The House Judiciary hearing on the Epstein Files Act exposed a DOJ more focused on protecting elites than safeguarding survivors — and more loyal to political narratives than the rule of law

WASHINGTON — During the five‑hour spectacle of the House Judiciary Committee on February 11, 2026, Attorney General Pam Bondi didn’t simply defend the Department of Justice — she fortified it behind a partisan shield thick enough to deflect both victims and facts. What was supposed to be an oversight hearing on the Epstein Files Transparency Act instead became a case study in how a modern bureaucracy can turn “transparency” into a tool for hiding the truth.

The irony was unmistakable: a law meant to expose the powerful and protect the vulnerable was, under Bondi’s direction, used to protect the powerful and expose the vulnerable.

Bondi’s main argument was the “Time Pressure” defense — claiming that the 30‑day deadline to release 3 million pages made clerical mistakes inevitable. But a closer look at the redactions shows a pattern, not an accident.

The Elite Shield

Investigators found that names of high‑profile associates — including former Victoria’s Secret CEO Les Wexner — were initially redacted in documents where they appeared as potential co‑conspirators. Bondi insisted these names were restored “within 40 minutes.” Rep. Thomas Massie (R‑KY) corrected her: they were restored only after the DOJ was “caught red‑handed.”
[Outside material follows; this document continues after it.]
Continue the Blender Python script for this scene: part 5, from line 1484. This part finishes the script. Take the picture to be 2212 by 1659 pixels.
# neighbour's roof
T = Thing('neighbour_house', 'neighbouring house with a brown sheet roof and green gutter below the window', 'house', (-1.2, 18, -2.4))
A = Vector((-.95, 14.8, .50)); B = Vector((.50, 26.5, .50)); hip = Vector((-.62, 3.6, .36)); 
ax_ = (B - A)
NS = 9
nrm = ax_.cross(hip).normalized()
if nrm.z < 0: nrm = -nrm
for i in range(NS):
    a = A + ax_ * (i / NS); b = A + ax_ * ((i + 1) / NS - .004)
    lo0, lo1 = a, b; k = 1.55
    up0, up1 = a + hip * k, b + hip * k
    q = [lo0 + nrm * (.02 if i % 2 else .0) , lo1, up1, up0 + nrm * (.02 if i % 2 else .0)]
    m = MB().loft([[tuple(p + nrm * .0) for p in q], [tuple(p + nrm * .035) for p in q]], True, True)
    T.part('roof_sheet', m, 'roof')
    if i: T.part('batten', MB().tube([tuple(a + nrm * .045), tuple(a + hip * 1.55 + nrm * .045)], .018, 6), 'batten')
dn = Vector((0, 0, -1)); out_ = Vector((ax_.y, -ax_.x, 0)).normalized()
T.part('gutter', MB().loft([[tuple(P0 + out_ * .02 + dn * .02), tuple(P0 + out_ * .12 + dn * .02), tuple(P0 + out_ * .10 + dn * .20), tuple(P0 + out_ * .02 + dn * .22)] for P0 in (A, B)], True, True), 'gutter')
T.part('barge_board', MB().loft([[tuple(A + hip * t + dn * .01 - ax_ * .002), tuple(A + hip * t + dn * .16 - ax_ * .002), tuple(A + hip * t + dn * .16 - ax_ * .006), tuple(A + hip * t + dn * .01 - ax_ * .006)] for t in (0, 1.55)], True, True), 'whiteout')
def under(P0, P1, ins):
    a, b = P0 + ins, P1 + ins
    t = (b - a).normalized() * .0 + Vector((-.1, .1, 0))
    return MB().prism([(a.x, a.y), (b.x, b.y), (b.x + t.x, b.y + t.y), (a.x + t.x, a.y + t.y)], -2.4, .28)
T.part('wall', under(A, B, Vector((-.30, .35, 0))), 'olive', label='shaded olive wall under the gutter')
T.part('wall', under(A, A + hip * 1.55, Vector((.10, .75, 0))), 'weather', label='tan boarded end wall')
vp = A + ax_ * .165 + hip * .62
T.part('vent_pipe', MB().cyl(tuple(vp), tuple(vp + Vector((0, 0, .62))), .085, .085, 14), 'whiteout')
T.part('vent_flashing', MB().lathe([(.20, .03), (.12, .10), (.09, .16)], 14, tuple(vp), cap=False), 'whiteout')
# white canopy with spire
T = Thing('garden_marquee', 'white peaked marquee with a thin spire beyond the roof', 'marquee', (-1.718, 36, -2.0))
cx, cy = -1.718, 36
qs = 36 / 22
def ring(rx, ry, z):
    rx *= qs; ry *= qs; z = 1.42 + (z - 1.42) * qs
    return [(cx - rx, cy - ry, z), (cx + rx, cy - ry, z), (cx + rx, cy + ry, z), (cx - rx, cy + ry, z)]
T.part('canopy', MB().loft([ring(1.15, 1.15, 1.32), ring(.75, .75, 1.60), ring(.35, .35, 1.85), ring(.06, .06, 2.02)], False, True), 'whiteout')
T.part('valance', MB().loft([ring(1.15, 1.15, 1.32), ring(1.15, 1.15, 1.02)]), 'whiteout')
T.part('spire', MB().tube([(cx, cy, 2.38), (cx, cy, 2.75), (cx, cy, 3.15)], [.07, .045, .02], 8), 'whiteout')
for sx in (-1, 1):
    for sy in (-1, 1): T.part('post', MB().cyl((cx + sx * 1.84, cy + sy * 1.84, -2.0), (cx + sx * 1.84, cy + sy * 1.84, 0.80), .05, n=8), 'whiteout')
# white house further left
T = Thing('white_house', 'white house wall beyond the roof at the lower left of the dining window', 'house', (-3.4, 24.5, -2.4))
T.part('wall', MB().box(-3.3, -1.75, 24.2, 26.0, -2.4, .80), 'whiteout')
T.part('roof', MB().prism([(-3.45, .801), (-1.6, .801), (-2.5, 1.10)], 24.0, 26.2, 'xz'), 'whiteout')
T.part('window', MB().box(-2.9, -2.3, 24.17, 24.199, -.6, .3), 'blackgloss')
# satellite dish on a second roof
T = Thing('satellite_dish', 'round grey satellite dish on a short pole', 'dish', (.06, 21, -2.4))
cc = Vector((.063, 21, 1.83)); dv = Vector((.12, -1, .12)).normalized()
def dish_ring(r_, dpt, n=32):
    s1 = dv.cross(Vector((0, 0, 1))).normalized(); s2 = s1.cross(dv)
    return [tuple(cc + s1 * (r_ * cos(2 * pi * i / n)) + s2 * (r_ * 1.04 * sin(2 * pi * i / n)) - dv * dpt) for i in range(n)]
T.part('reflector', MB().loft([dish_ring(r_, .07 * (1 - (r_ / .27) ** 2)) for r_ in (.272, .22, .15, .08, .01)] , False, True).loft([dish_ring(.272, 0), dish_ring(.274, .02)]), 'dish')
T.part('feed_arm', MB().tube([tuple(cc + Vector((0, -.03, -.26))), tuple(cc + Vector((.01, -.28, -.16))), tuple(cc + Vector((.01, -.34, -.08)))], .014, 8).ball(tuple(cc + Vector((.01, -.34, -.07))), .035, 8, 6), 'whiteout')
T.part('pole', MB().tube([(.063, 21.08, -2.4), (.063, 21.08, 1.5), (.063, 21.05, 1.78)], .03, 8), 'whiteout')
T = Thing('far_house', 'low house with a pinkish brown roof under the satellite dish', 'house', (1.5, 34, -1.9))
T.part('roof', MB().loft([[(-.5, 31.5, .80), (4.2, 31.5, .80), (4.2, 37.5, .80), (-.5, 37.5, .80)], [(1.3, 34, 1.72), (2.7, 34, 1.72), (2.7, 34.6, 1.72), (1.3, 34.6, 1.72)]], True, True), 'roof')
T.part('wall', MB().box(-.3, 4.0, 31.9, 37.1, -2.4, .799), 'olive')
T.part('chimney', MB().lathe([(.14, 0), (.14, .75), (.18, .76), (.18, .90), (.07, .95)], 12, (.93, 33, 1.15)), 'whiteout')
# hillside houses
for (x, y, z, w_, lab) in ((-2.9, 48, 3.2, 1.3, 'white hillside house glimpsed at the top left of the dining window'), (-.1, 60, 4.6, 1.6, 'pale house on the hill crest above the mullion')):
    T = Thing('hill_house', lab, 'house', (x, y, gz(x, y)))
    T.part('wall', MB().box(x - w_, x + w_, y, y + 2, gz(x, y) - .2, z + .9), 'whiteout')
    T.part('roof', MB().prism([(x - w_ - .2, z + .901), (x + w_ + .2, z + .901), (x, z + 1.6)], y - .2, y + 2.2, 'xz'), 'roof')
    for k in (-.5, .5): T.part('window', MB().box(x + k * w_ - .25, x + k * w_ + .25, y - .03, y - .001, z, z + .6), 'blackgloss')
While elite names received careful (if temporary) protection, the DOJ failed to redact the identities and sensitive photographs of dozens of survivors who had never gone public. The DOJ’s 500 attorneys had the time to shield the wealthy — but not the time, or the will, to protect the people Epstein harmed.

The Massie‑Bondi Collision: When the Script Broke

The most revealing moment came from a Republican, not a Democrat. Rep. Thomas Massie, one of the authors of the transparency law, broke ranks and challenged Bondi directly.

“You are responsible,” Massie said, pointing to the unredacted victim data. “Are you able to track who in the organization made this massive failure?”

Bondi didn’t offer a legal explanation. Instead, she launched a political attack, accusing Massie — a conservative ally — of having “Trump Derangement Syndrome” and calling him a “hypocrite.” By dismissing a legitimate oversight question with a campaign‑trail insult, Bondi signaled that loyalty to the executive now outweighs loyalty to the law.

The 15 Silent Answers

Across the hearing, Bondi dodged or deflected 15 core questions — each central to the Epstein case and to the DOJ’s credibility. Her refusal to answer sets a dangerous precedent for future oversight.

On Accountability

She would not say whether anyone at the DOJ would face consequences for exposing survivors’ identities.

On Investigation

She refused to confirm whether the DOJ is investigating the co‑conspirator leads restored in the Wexner files.

On Empathy

She declined to apologize to the 11 survivors seated behind her, calling the request “gutter theatrics.”

The Final Verdict: Justice as an Arm of Authoritarianism

The hearing revealed a Department of Justice that now behaves less like an independent institution and more like a private law firm for the administration. Bondi dismissed constitutional law professors as “loser lawyers” and grieving survivors as “theatrics,” replacing the blindfold of justice with a partisan badge.

The outcome wasn’t a stalemate — it was a surrender. The “Epstein Cover‑Up” is no longer a fringe theory. It is an administrative process in which redaction pens shield the elite and cut into the victims.